Der amerikanische Historiker Jeffrey T. Sammons hat schon vor 30 Jahren in einer bahnbrechenden Studie nachgewiesen, dass sich in der Geschichte des Männerschwergewichtsboxens erkennen lässt, welche sozialen Gruppen mit welchen Erfolgsaussichten nach oben drängen: Anfangs die irischen Einwanderer, später die Juden, die Polen, die Italiener, die Afroamerikaner. Die Sozialgruppe, die den Weltmeister stellte, zeigte damit an, dass ihre Akzeptanz in der US-Gesellschaft weit vorangeschritten ist. Als in den vergangenen Jahren die Hispanics das Profiboxen dominierten, ging das einher mit dem Verlust der US-Hegemonie im Schwergewicht. Die spanischsprechende Minderheit in der US-Gesellschaft zeigte sich eher in den unteren Gewichtsklassen des Profiboxens stark.
Stattdessen waren es Kämpfer aus der früheren Sowjetunion, die die Schwergewichtstitel unter sich ausmachten. Zuletzt zeigte der Ukrainer Alexander Usyk mit seinem Sieg über den Briten Anthony Joshua, der ihn zum Weltmeister dreier Verbände machte, dass dieser Prozess noch anhält.

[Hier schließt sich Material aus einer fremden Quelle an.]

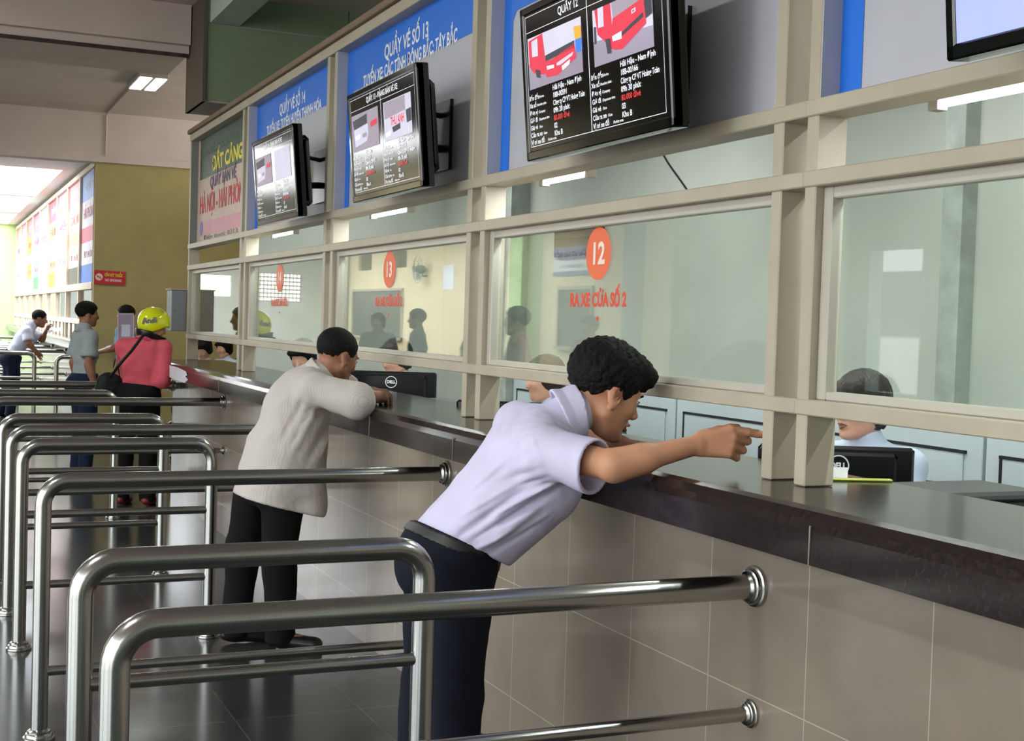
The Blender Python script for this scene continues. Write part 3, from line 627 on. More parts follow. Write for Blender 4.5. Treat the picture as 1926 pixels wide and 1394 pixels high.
# ------------------------------------------------------------------ left wall of the hall (seen mirrored in the window glass)
def LM(y,z,x=-5.995): return Matrix.Translation((x,y,z))@Matrix(((0,0,1,0),(1,0,0,0),(0,1,0,0),(0,0,0,1)))
t=thing('wall_fan','grey wall fan on the cream wall mirrored in window 13','fan',(-5.9,27.45,2.3))
obj('guard', join(*[tube([tuple(LM(27.45,2.64,-5.72)@Vector((rr*math.cos(a/20*math.pi),rr*math.sin(a/20*math.pi),-.06*(rr/.3)**2))) for a in range(41)],.006,5,caps=False) for rr in (.06,.12,.18,.24,.3)]), mat('fan_grey',(90,104,100),.4), t)
obj('motor', lathe([(.08,-.22),(.1,-.12),(.07,-.04),(.05,0)],(-5.72,27.45,2.64),(1,0,0),16), 'fan_grey', t)
for k in range(3):
    a=k*2.094; B=LM(27.45,2.64,-5.76)@Matrix.Rotation(a,4,'Z')
    obj('blade', poly([(.03,-.03),(.25,-.09),(.28,.02),(.2,.09),(.03,.03)],B@Matrix.Rotation(.3,4,'X'),.004), MATS['fan_grey'], t)
obj('bracket', tube([(-6,27.45,2.5),(-5.9,27.45,2.5),(-5.88,27.45,2.64)],.02,8), 'fan_grey', t)
for (a,b,l) in ((28.8,29.9,'dark grille window on the cream wall beside the wall fan'),(31.4,32.5,'dark grille window on the cream wall farther from the fan')):
    g=thing('vent_grille',l,'grille',(-6.1,(a+b)/2,2.73),group='grille windows of the cream wall')
    obj('pane', box(-6.19,-6.17,a,b,2.73,3.15), mat('grille_dark',(84,70,56),.7), g)
    obj('bars', join(*[box(-6.05,-6.02,a+.07+k*.14,a+.1+k*.14,2.73,3.15) for k in range(7)]), mat('grille_brown',(120,96,70),.7), g)
def hatch(y0,y1,z0,z1,l,m='hatch_dark'):
    g=thing('ticket_hatch',l,'hatch',(-5.98,(y0+y1)/2,z0),group='ticket hatches of the cream wall')
    obj('opening', box(-5.999,-5.985,y0,y1,z0,z1), mat('hatch_dark',(70,74,66),.3), g)
    obj('surround', join(box(-6,-5.95,y0-.06,y0,z0-.05,z1+.06),box(-6,-5.95,y1,y1+.06,z0-.05,z1+.06),box(-6,-5.95,y0,y1,z1,z1+.06),box(-6,-5.9,y0-.06,y1+.06,z0-.06,z0)), 'frame_paint', g)
hatch(19.5,20.7,1.15,2.12,'dark ticket hatch mirrored left of the pointing man'); hatch(29.0,32.8,1.1,2.2,'wide hatch mirrored in window 13')
t=thing('office_sign','white sign with dark blue letters mirrored in window 12','sign',(-5.99,20.2,2.3)); obj('board', box(-5.999,-5.98,19.55,21.0,2.36,2.86), 'white_letter', t)
text('lettering','BẾN XE HÀ NỘI',.2,LM(20.3,2.7,-5.975),MATS['notice_blue'],t,width=1.3); text('lettering','PHÒNG BÁN VÉ SỐ 2',.09,LM(20.3,2.52,-5.975),MATS['notice_blue'],t)
obj('base_band', box(-5.979,-5.976,19.55,21.0,2.36,2.44), 'notice_blue', t)
t=thing('paper_notice','white paper notice on the cream wall right of the mirrored fan','paper',(-5.99,26.1,2.2)); obj('sheet', box(-5.999,-5.99,25.8,26.4,2.18,2.7), 'white_letter', t)
tag(obj('trim_12', box(-6,-5.6,21.5,22.0,0,3.46), 'pale_green_wall'), kind='structure')
tag(obj('trim_13', box(-6,-5.6,16.3,17.1,0,3.98), 'cream_wall'), kind='structure')
# lattice in the far wall openings
tag(obj('trim_14', join(*[box(-5.2,-3.8,35.05,35.1,1.9+.107*k,1.93+.107*k) for k in range(7)],*[box(-5.2+.1*k,-5.17+.1*k,35.05,35.1,1.9,2.65) for k in range(15)]), 'frame_paint'), kind='structure')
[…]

Nun hat Tyson Fury, die „Ausnahme von allen Regeln“ (ESPN-Boxexperte Mark Kriegel) den begehrten Gürtel, und irgendwann kommt es zum Showdown zwischen Usyk und Fury. Wofür das steht, lässt sich derzeit zumindest ahnen. Mit einem Weltmeister Tyson Fury ist das Boxen nicht mehr das, was es auch sein kann und zu Frazier-Ali-Zeiten einmal war: eine Bühne, auf der auch für eine bessere Welt gekämpft wird.